The heart of these stories are folkloric in tone with a sense of a fairy tale being retold in modern terms.  The language of the novels is lyrical and poetic, and events from the main characters' point of view have a sense that something may or may not be happening.

This type of urban fantasy is now called traditional urban fantasy, and a current writer is Neil Gaiman.

In the late 1990s and beyond, a different type of urban fantasy began to appear.  These novels had their basis, not from fairy tales, but from the horror and mystery genres.  Other media influences included the TV show, BUFFY THE VAMPIRE SLAYER.  

These contemporary urban fantasies were popularized by Laurell K. Hamilton with her Anita Blake novels.  They have a strong protagonist who has some form of supernatural power.  

The narrative is usually in first person, and the world has a strong sense of good and evil.  

The real world is the gritty reality of the big city where the natural and the supernatural mix, often to disastrous results.  The main character usually has a probable sexual and crime-solving partner who is supernatural and a forbidden sexual partner either by society’s or her/his own standards.  

The main driving plot is a mystery which the main character must solve to prevent chaos, whether it be preventing bad supernaturals from harming humans or some form of disaster from occurring.  

Most often, the main character is in law enforcement-- a police officer, a private detective, or a bounty hunter.  

Mysteries by themselves have many varieties including the cozy and the detective novel, the police procedural, the spy novel, and the thriller.  

Each type of mystery has an urban fantasy equivalent.   Here are some examples.

COZY:  An amateur detective solves a murder with minimal blood and violence involved.  (Think Miss Marple or MURDER SHE WROTE)

Charlaine Harris' Sookie Stackhouse/TRUE BLOOD novels.

PROFESSIONAL AMATEUR DETECTIVE:  A professional in a specific setting uses his insider information to solve a crime.  The Dick Francis novels about horse racing are a good example. 

Marjorie M. Liu's   "Hunter Kiss" series. The heroine's job is to kill demons, and she must solve mysteries involving them.  

POLICE PROCEDURAL: Think LAW AND ORDER or any serious cop show. 

Keri Arthur's Riley Jenson series

Anton Strout's DEAD series.  Paranormal NYC government agency which takes care of paranormal threats and covers them up. Hero Simon is an ex-thief who uses psychometry to read objects.

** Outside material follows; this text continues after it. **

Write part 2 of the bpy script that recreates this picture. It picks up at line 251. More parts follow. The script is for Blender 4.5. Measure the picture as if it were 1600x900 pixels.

CE Murphy series. Shaman cop Joanne Walker.


Many of Kelley Armstrong's "The Otherworld Series."   

Kat Richardson's “Greywalker” novels.

Jim Butcher's "Dresden Files."


Laura Anne Gilman's HARD MAGIC.    Magic (the current/electricity) is seen as a science with spells.  A group of young Talents is brought together to create the first forensic magic investigative team. 


Simon R. Green's Eddie Drood novels.  

Some of these novels are marketed as paranormal mystery rather than urban fantasy.  Often, this is because the author is already an established mystery writer like Charlaine Harris.